Crash alla Reggia di Caserta, una Venere afro nella corte borbonica

Crash è la collisione dell’arte contemporanea nelle stanze borboniche della Reggia di Caserta. Un impatto visivo ed emotivo che celebra epoche e stili differenti. Dal 20 al 22 marzo nella Sala Romanelli è stata svelata la Venere, cuore dell’installazione collettiva site-specific ideata e curata da Giuseppe Loffredo, patron dell’Iconic Art System. Tre giorni all’insegna di eventi esclusivi e special guest con Noemi e Patty Pravo tra tutti, con un invito riservato alla stampa nazionale e internazionale.

La Venere, alta 4 metri, realizzata dagli artisti Angelo Accardi, Luca Bellandi e Daniele Fortuna, è entrata così nella corte borbonica. L’opera è un omaggio alle “Veneri nere”, un manifesto universale di inclusione che supera il dualismo di genere e mira a valorizzare l’essere umano. La capigliatura afro celebra le donne che hanno segnato la storia della lotta per la parità di sesso, di cui il Belvedere di San Leucio, borgo della città di Caserta, detiene il primato dal 1789 nel riconoscimento della parità sul lavoro tra uomini e donne. La bocca della dea è avvolta da un velo bianco che termina su una mela simbolica, eco del peccato originale e dello stigma imposto alle donne nel corso della storia.

La resina bianca realizzata da Angelo Accardi si specchiava nel lavoro su plexiglass di Luca Bellandi, in un’illusione ottica di trasformazione creata dalla sovrapposizione del dipinto al drappo della scultura.

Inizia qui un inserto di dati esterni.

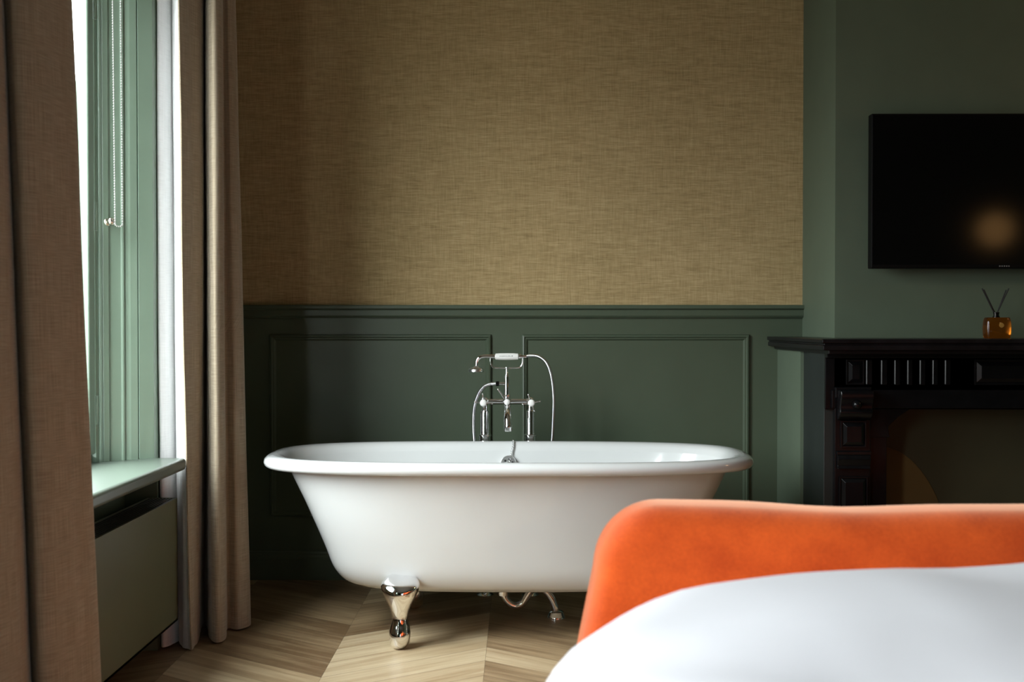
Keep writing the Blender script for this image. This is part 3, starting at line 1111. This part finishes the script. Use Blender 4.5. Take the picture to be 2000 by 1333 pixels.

A completare l’installazione si univa la grande mela pluristratificata di Daniele Fortuna. Durante la conferenza stampa di presentazione la Venere è stata svelata svolgendo un patchwork di seta lungo dieci metri, creato dalla maison di moda Saints Studio. 

A completare l’installazione collettiva una serie di opere firmate da artisti italiani e internazionali: Rocco Ritchie, Alessandro Flaminio, Mimmo Di Dio, Gaetano Di Dio, Marco Grasso, Fabio Abbreccia, Daniele Accossato, Pedro Perdomo e Flavio Lombardi.

Occhi in alto e a colpire l’attenzione è The Last Call di Gaetano Di Dio, una reinterpretazione contemporanea e digitale del Giudizio universale di Michelangelo che sovrastava la scena dell’installazione collettiva e copriva come un grande ombrello profetico e policromo i visitatori. Nell’immagine proiettata la percezione del caos, del dominio tecnologico e della condizione umana nel ventunesimo secolo. Dalle guerre ai conflitti, alla politica, alla superficialità dello sport moderno, fino alla decadenza morale. L’opera ha affascinato il pubblico e si è fusa armoniosamente con le decorazioni della sala regale.

“L’arte è un linguaggio universale, un ponte tra culture e un potente strumento di emancipazione. Vogliamo offrire ai giovani artisti emergenti non solo un supporto economico, ma un contesto sicuro e stimolante in cui sviluppare il proprio talento. Per questo motivo abbiamo avviato un progetto di safe house, residenze pensate come veri e propri centri di creazione e confronto, in cui gli artisti selezionati potranno sperimentare, dialogare e crescere attraverso la collaborazione. Strutture che non saranno esclusivamente dedicate al mondo dell’arte, ma diventeranno un punto di riferimento per i giovani che affrontano discriminazioni di genere oppure che hanno subito esclusione sociale a causa della loro identità”, ha spiegato Giuseppe Loffredo.

Crash è la prima restituzione che Iconic Art System e la Loffredo Foundation for the Arts and Inclusion regalano alla città di Caserta, con l’obiettivo di promuovere l’arte contemporanea, in un gioiello Unesco qual è la Reggia borbonica, sia ai propri concittadini sia agli occhi di un pubblico internazionale. E tra le opere esposte risaltava proprio il ritratto del progettista del maestoso palazzo reale, riconosciuto dall’Unesco come patrimonio dell’umanità, quel Luigi Vanvitelli, architetto straordinario, il cui volto emergeva bonario e compiaciuto nell’opera pittorica di Flavio Lombardi.

E va sottolineato anche il lavoro esposto da Mimmo Di Dio, una tela del suo ciclo ironico e solenne “Cosimo Starone: sensitivo napoletano”. Così come va ricordata la forza espressiva della tigre dipinta da Marco Grasso. realizzata con la tecnica della pittura iperrealista, la stessa che adopera per tutto il suo strabiliante bestiario.